Pourtant, rien de vraiment nouveau : les prisons sont surpeuplées — 66.121 détenus pour 57.775 places disponibles au 1er août, un chiffre stable -, les personnels fatigués et en sous-effectif.
«C’est vrai, mais à remplir le vase, il déborde», résume Christopher Dorangeville, de la CGT-Pénitentiaire. «Cela fait des années que la situation se dégrade et qu’on tire la sonnette d’alarme. Mais là, il nous manque au bas mot 1.200 surveillants quand l’administration pénitentiaire ne nous en propose que 450. On n’arrive plus à assumer nos missions».

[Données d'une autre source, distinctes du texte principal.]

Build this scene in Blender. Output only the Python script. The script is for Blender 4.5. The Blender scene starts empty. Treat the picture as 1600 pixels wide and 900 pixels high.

«Concrètement, cela veut dire qu’on sera trois au lieu de quatre pour une extraction de détenu par exemple. L’an dernier, on a eu 18 évasions. Il y a dix ans, il n’y en avait pas», explique Jean-François Forget, secrétaire général Ufap-Unsa, premier syndicat pénitentiaire.

«Pourquoi ? Parce qu’on n’est pas assez nombreux, que les heures supplémentaires explosent et qu’on est sous pression pour les réduire. On finit par mettre en danger les personnels», affirme-t-il.

Deux sons de cloche

Une vision contestée par l’administration pénitentiaire, qui ne nie pas les difficultés de ses personnels, «depuis plusieurs années dans une période particulièrement difficile en terme d’effectifs», mais rappelle les efforts en cours et appelle au dialogue.

«D’ici la fin 2016, nous aurons recruté 1.200 surveillants. Les 450 premiers arrivent en novembre. Les quelques 800 personnes de la prochaine promotion de L’Ecole nationale de l’administration pénitentiaire (Enap) arriveront à la fin du printemps. Il faut bien le temps de les former», explique-t-on.

Les difficultés sont là. Les évasions sont bien en hausse, avec 25 en 2014 contre à peine quatre en 2011, mais les agressions n’ont pas augmenté : 4.122 en 2014 contre 4.403 deux ans plus tôt. Quant aux heures supplémentaires, «il n’est pas question de les supprimer mais de les maîtriser», souligne l’institution.

Si les surveillants et directeurs s’apprêtent à engager un mouvement d’ampleur nationale, c’est aussi qu’ils ne se sentent «pas écoutés», «ont vu leurs missions démultipliées», explique le syndicat des directeurs des services pénitentiaires FO, qui appelle au recrutement supplémentaire de 103 personnels de direction.

Parmi ces «nouvelles missions», les extractions judiciaires sont unanimement dénoncées comme une «mission impossible», dévoreuses d’hommes et de temps.

«On n’y arrive pas. Il nous manque déjà plus d’un millier de personnels et il en faudrait autant pour assumer ces missions qui étaient du ressort de la police et de la gendarmerie», affirme Christopher Dorangeville.

Le ministère de l’Intérieur avait chiffré à environ 1.200 le nombre d’effectifs affectés à ces missions d’extraction, confirme un responsable de la gendarmerie.

Le transfert de ces missions à la pénitentiaire a débuté progressivement, avec le basculement de plusieurs régions, comme l’Alsace ou l’Aquitaine entre 2011 et 2013, et doit se poursuivre jusqu’en 2019. «Dans les régions où il y a eu transfert, certaines missions ne sont plus assurées et parfois les magistrats se retournent vers les forces de l’ordre pour obtenir les transferts et éviter l’engorgement», reconnaît ce responsable.

Les syndicats voudraient pouvoir remettre à plat plusieurs mesures ou réformes «imposées sans concertation» : «c’est valable pour les extractions mais aussi pour la déradicalisation; on veut généraliser les quartiers séparés pour les détenus radicaux, mais on n’a pas assez de recul sur la seule expérience menée, à Fresnes», déplore M. Dorangeville.

L’Administration pénitentiaire, réaffirmant son ouverture au dialogue, a invité les syndicats à une nouvelle réunion la semaine prochaine.